> PROBLEM DETAILS: Can you transcribe the data exactly? Leave the pictures out.

> COLLECTED MATERIAL:

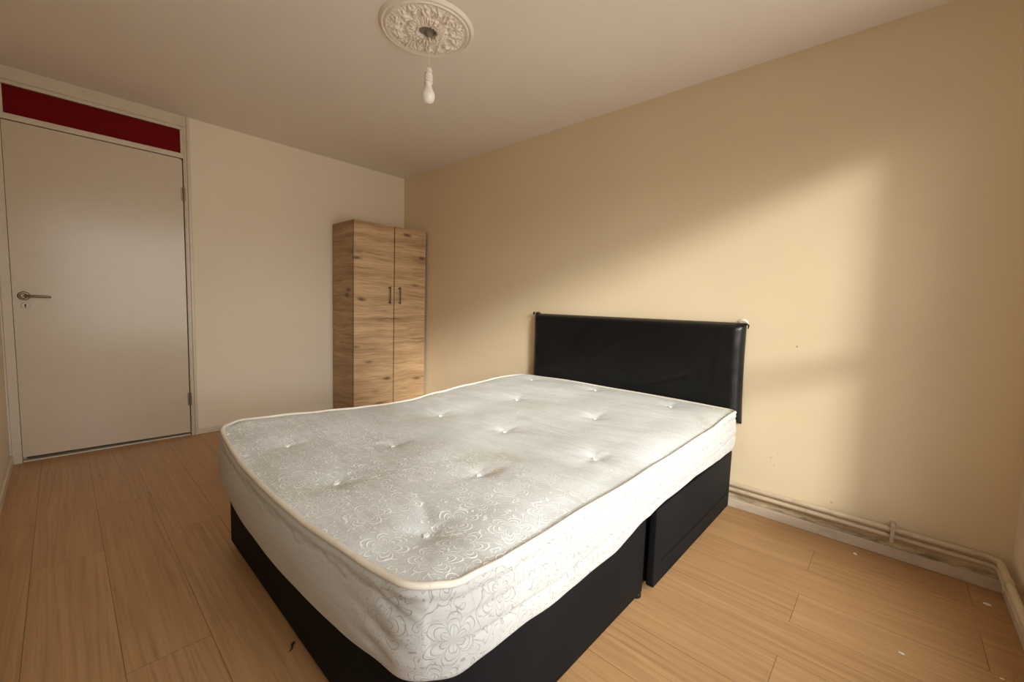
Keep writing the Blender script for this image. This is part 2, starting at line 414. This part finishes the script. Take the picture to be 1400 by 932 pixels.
# ------------------------------------------------------------------ door
dr = struct(empty('door_1', (-2.206, 0, 0)), 'flush cream door with lever handle under a red transom panel', 'door')
f = MB()
LX0, LX1 = -2.612, -1.801          # leaf
f.box((LX1+.003, -.012, 0), (DX1, .10, H-.001), .002)                 # right jamb
f.box((DX1-.012, -.022, 0), (DX1+.006, 0.0, H-.002), .003)            # raised outer bead
f.box((LX1+.010, -.016, 0), (LX1+.018, -.012, H-.10), .001)
f.box((DX0, -.012, 0), (LX0-.0008, .10, H-.001), .002)                 # left jamb
f.box((LX0-.003, -.012, 2.186), (LX1+.003, .10, H-.001), .002)        # head board
f.box((LX0-.003, -.022, 2.206), (LX1+.02, -.010, 2.212), .001)
f.box((LX0-.003, -.019, 2.183), (LX1+.003, -.006, 2.194), .002)       # thin bead above the panel
f.box((LX0-.003, -.012, 1.992), (LX1+.003, .10, 2.025), .002)         # transom rail
f.box((LX0-.003, -.012, 2.025), (LX0+.012, .10, 2.186), .002)
f.box((LX1-.010, -.012, 2.025), (LX1+.003, .10, 2.186), .002)
f.box((LX0+.0, .045, .0), (LX0+.014, .10, 1.99)); f.box((LX1-.014, .045, 0), (LX1, .10, 1.99))   # stops
fr = f.build('door_frame', FRAMEP)
tp = MB().box((LX0-.003, .004, 2.025), (LX1-.010, .020, 2.184)).build('transom_panel', RED); tp['label'] = 'dark red painted panel above the door'
th = MB().box((LX0, .0, 0), (LX1, .09, .010), .003).build('threshold', FRAMEP)
keep(dr, fr, tp, th)
# leaf with rounded top right corner; slightly lifted off the floor
rc = .018
pts = [(LX0+.001, .034), (LX1-.003, .026), (LX1-.003, 1.987-rc)]
pts += [(LX1-.003-rc+rc*math.cos(a), 1.987-rc+rc*math.sin(a)) for a in [PI/2*i/6 for i in range(1, 7)]]
pts += [(LX0+.001, 1.987)]
vs = [(x, -.006, z) for x, z in pts]+[(x, .036, z) for x, z in pts]; n = len(pts)
fs = [tuple(range(n)), tuple(range(2*n-1, n-1, -1))]+[(i, (i+1) % n, n+(i+1) % n, n+i) for i in range(n)]
leaf = mesh_obj('door_leaf', vs, fs, DOORP); keep(dr, leaf)
def hinge(z):
    h = MB(); h.tube([(LX1+.0005, -.013, z-.045), (LX1+.0005, -.013, z+.045)], .0055, 10)
    for k in (-.018, .016): h.tube([(LX1+.0005, -.013, z+k-.001), (LX1+.0005, -.013, z+k+.001)], .0065, 10)
    h.box((LX1-.014, -.0085, z-.045), (LX1-.001, -.006, z+.045)); h.box((LX1+.002, -.0145, z-.045), (LX1+.016, -.012, z+.045))
    h.lathe([(.004, -.008), (.0065, 0), (.002, .006)], (LX1+.0005, -.013, z+.047))
    o = h.build('hinge', STEEL, smooth=True, angle=40)
    keep(dr, o)
hinge(1.745); hinge(.275)
hx, hz = -2.567, 1.0
h = MB(); h.lathe([(.026, 0), (.026, -.004), (.022, -.009), (.012, -.010), (.011, -.045)], (hx, -.006, hz), 'Y', 28)
h.lathe([(.016, -.010), (.013, -.014)], (hx, -.006, hz), 'Y', 28)
rose = h.build('handle_rose', STEEL, smooth=True, angle=35)
h = MB(); h.tube([(hx, -.040, hz), (hx+.010, -.052, hz), (hx+.035, -.055, hz), (hx+.075, -.054, hz-.001), (hx+.108, -.050, hz-.003)], [.009, .0085, .0075, .0065, .006], 12)
lev = h.build('handle_lever', STEEL, smooth=True, angle=50)
h = MB(); h.lathe([(.019, 0), (.019, -.003), (.016, -.006), (.006, -.006)], (hx+.004, -.006, hz-.058), 'Y', 24)
esc = h.build('keyhole_plate', FRAMEP, smooth=True, angle=35)
h = MB(); h.box((hx+.0015, -.0128, hz-.068), (hx+.0065, -.0115, hz-.052)); h.lathe([(.004, -.0055), (.004, -.0068)], (hx+.004, -.006, hz-.052), 'Y', 12)
kh = h.build('keyhole', DARK)
for o in (rose, lev, esc, kh):
    o.data.transform(Matrix.Translation(-Vector(dr.location))); o.parent = leaf
kh.parent = esc

# ------------------------------------------------------------------ mattress
X0, X1, Y0, Y1 = -1.995, -.088, -3.215, -1.785     # foot, head, near, far
FAR = [(-1.98, .508), (-1.92, .514), (-1.78, .510), (-1.59, .498), (-1.40, .487), (-1.236, .479), (-1.10, .480), (-.89, .498), (-.66, .515), (-.39, .527), (-.1, .527)]
NEAR = [(-.1, .533), (-.6, .521), (-1.04, .505), (-1.3, .494), (-1.5, .495), (-1.66, .491), (-1.79, .493), (-1.91, .503), (-1.98, .510)]
FOOT = [(-3.22, .510), (-2.99, .497), (-2.72, .484), (-2.25, .480), (-1.95, .492), (-1.80, .508)]
HEAD = [(-3.22, .533), (-2.9, .538), (-2.2, .538), (-1.79, .527)]
ZB_N = [(-2.0, .315), (-1.93, .303), (-1.75, .297), (-1.59, .287), (-1.33, .290), (-1.09, .328), (-.95, .345), (-.65, .352), (-.3, .345), (-.09, .335)]
ZB_F = [(-3.22, .318), (-3.1, .303), (-2.92, .290), (-2.57, .278), (-2.24, .272), (-1.9, .275), (-1.8, .285)]
TUFTS = [(-1.868, -2.154), (-1.874, -2.574), (-1.850, -3.000), (-1.563, -2.379), (-1.513, -2.82), (-1.155, -2.147), (-1.11, -2.55), (-1.132, -3.023),
         (-.702, -2.251), (-.703, -2.759), (-.275, -2.0), (-.25, -2.48), (-.275, -2.95)]
CR = {(0, 0): .085, (0, 1): .075, (1, 0): .045, (1, 1): .06}
def foot_bulge(y):
    t = (y-Y0)/(Y1-Y0); return -.042*math.sin(PI*min(1, max(0, t)))**.8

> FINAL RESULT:
Keep writing the Blender script for this image. This is part 2, starting at line 414. This part finishes the script. Take the picture to be 1400 by 932 pixels.
# ------------------------------------------------------------------ door
dr = struct(empty('door_1', (-2.206, 0, 0)), 'flush cream door with lever handle under a red transom panel', 'door')
f = MB()
LX0, LX1 = -2.612, -1.801          # leaf
f.box((LX1+.003, -.012, 0), (DX1, .10, H-.001), .002)                 # right jamb
f.box((DX1-.012, -.022, 0), (DX1+.006, 0.0, H-.002), .003)            # raised outer bead
f.box((LX1+.010, -.016, 0), (LX1+.018, -.012, H-.10), .001)
f.box((DX0, -.012, 0), (LX0-.0008, .10, H-.001), .002)                 # left jamb
f.box((LX0-.003, -.012, 2.186), (LX1+.003, .10, H-.001), .002)        # head board
f.box((LX0-.003, -.022, 2.206), (LX1+.02, -.010, 2.212), .001)
f.box((LX0-.003, -.019, 2.183), (LX1+.003, -.006, 2.194), .002)       # thin bead above the panel
f.box((LX0-.003, -.012, 1.992), (LX1+.003, .10, 2.025), .002)         # transom rail
f.box((LX0-.003, -.012, 2.025), (LX0+.012, .10, 2.186), .002)
f.box((LX1-.010, -.012, 2.025), (LX1+.003, .10, 2.186), .002)
f.box((LX0+.0, .045, .0), (LX0+.014, .10, 1.99)); f.box((LX1-.014, .045, 0), (LX1, .10, 1.99))   # stops
fr = f.build('door_frame', FRAMEP)
tp = MB().box((LX0-.003, .004, 2.025), (LX1-.010, .020, 2.184)).build('transom_panel', RED); tp['label'] = 'dark red painted panel above the door'
th = MB().box((LX0, .0, 0), (LX1, .09, .010), .003).build('threshold', FRAMEP)
keep(dr, fr, tp, th)
# leaf with rounded top right corner; slightly lifted off the floor
rc = .018
pts = [(LX0+.001, .034), (LX1-.003, .026), (LX1-.003, 1.987-rc)]
pts += [(LX1-.003-rc+rc*math.cos(a), 1.987-rc+rc*math.sin(a)) for a in [PI/2*i/6 for i in range(1, 7)]]
pts += [(LX0+.001, 1.987)]
vs = [(x, -.006, z) for x, z in pts]+[(x, .036, z) for x, z in pts]; n = len(pts)
fs = [tuple(range(n)), tuple(range(2*n-1, n-1, -1))]+[(i, (i+1) % n, n+(i+1) % n, n+i) for i in range(n)]
leaf = mesh_obj('door_leaf', vs, fs, DOORP); keep(dr, leaf)
def hinge(z):
    h = MB(); h.tube([(LX1+.0005, -.013, z-.045), (LX1+.0005, -.013, z+.045)], .0055, 10)
    for k in (-.018, .016): h.tube([(LX1+.0005, -.013, z+k-.001), (LX1+.0005, -.013, z+k+.001)], .0065, 10)
    h.box((LX1-.014, -.0085, z-.045), (LX1-.001, -.006, z+.045)); h.box((LX1+.002, -.0145, z-.045), (LX1+.016, -.012, z+.045))
    h.lathe([(.004, -.008), (.0065, 0), (.002, .006)], (LX1+.0005, -.013, z+.047))
    o = h.build('hinge', STEEL, smooth=True, angle=40)
    keep(dr, o)
hinge(1.745); hinge(.275)
hx, hz = -2.567, 1.0
h = MB(); h.lathe([(.026, 0), (.026, -.004), (.022, -.009), (.012, -.010), (.011, -.045)], (hx, -.006, hz), 'Y', 28)
h.lathe([(.016, -.010), (.013, -.014)], (hx, -.006, hz), 'Y', 28)
rose = h.build('handle_rose', STEEL, smooth=True, angle=35)
h = MB(); h.tube([(hx, -.040, hz), (hx+.010, -.052, hz), (hx+.035, -.055, hz), (hx+.075, -.054, hz-.001), (hx+.108, -.050, hz-.003)], [.009, .0085, .0075, .0065, .006], 12)
lev = h.build('handle_lever', STEEL, smooth=True, angle=50)
h = MB(); h.lathe([(.019, 0), (.019, -.003), (.016, -.006), (.006, -.006)], (hx+.004, -.006, hz-.058), 'Y', 24)
esc = h.build('keyhole_plate', FRAMEP, smooth=True, angle=35)
h = MB(); h.box((hx+.0015, -.0128, hz-.068), (hx+.0065, -.0115, hz-.052)); h.lathe([(.004, -.0055), (.004, -.0068)], (hx+.004, -.006, hz-.052), 'Y', 12)
kh = h.build('keyhole', DARK)
for o in (rose, lev, esc, kh):
    o.data.transform(Matrix.Translation(-Vector(dr.location))); o.parent = leaf
kh.parent = esc

# ------------------------------------------------------------------ mattress
X0, X1, Y0, Y1 = -1.995, -.088, -3.215, -1.785     # foot, head, near, far
FAR = [(-1.98, .508), (-1.92, .514), (-1.78, .510), (-1.59, .498), (-1.40, .487), (-1.236, .479), (-1.10, .480), (-.89, .498), (-.66, .515), (-.39, .527), (-.1, .527)]
NEAR = [(-.1, .533), (-.6, .521), (-1.04, .505), (-1.3, .494), (-1.5, .495), (-1.66, .491), (-1.79, .493), (-1.91, .503), (-1.98, .510)]
FOOT = [(-3.22, .510), (-2.99, .497), (-2.72, .484), (-2.25, .480), (-1.95, .492), (-1.80, .508)]
HEAD = [(-3.22, .533), (-2.9, .538), (-2.2, .538), (-1.79, .527)]
ZB_N = [(-2.0, .315), (-1.93, .303), (-1.75, .297), (-1.59, .287), (-1.33, .290), (-1.09, .328), (-.95, .345), (-.65, .352), (-.3, .345), (-.09, .335)]
ZB_F = [(-3.22, .318), (-3.1, .303), (-2.92, .290), (-2.57, .278), (-2.24, .272), (-1.9, .275), (-1.8, .285)]
TUFTS = [(-1.868, -2.154), (-1.874, -2.574), (-1.850, -3.000), (-1.563, -2.379), (-1.513, -2.82), (-1.155, -2.147), (-1.11, -2.55), (-1.132, -3.023),
         (-.702, -2.251), (-.703, -2.759), (-.275, -2.0), (-.25, -2.48), (-.275, -2.95)]
CR = {(0, 0): .085, (0, 1): .075, (1, 0): .045, (1, 1): .06}
def foot_bulge(y):
    t = (y-Y0)/(Y1-Y0); return -.042*math.sin(PI*min(1, max(0, t)))**.8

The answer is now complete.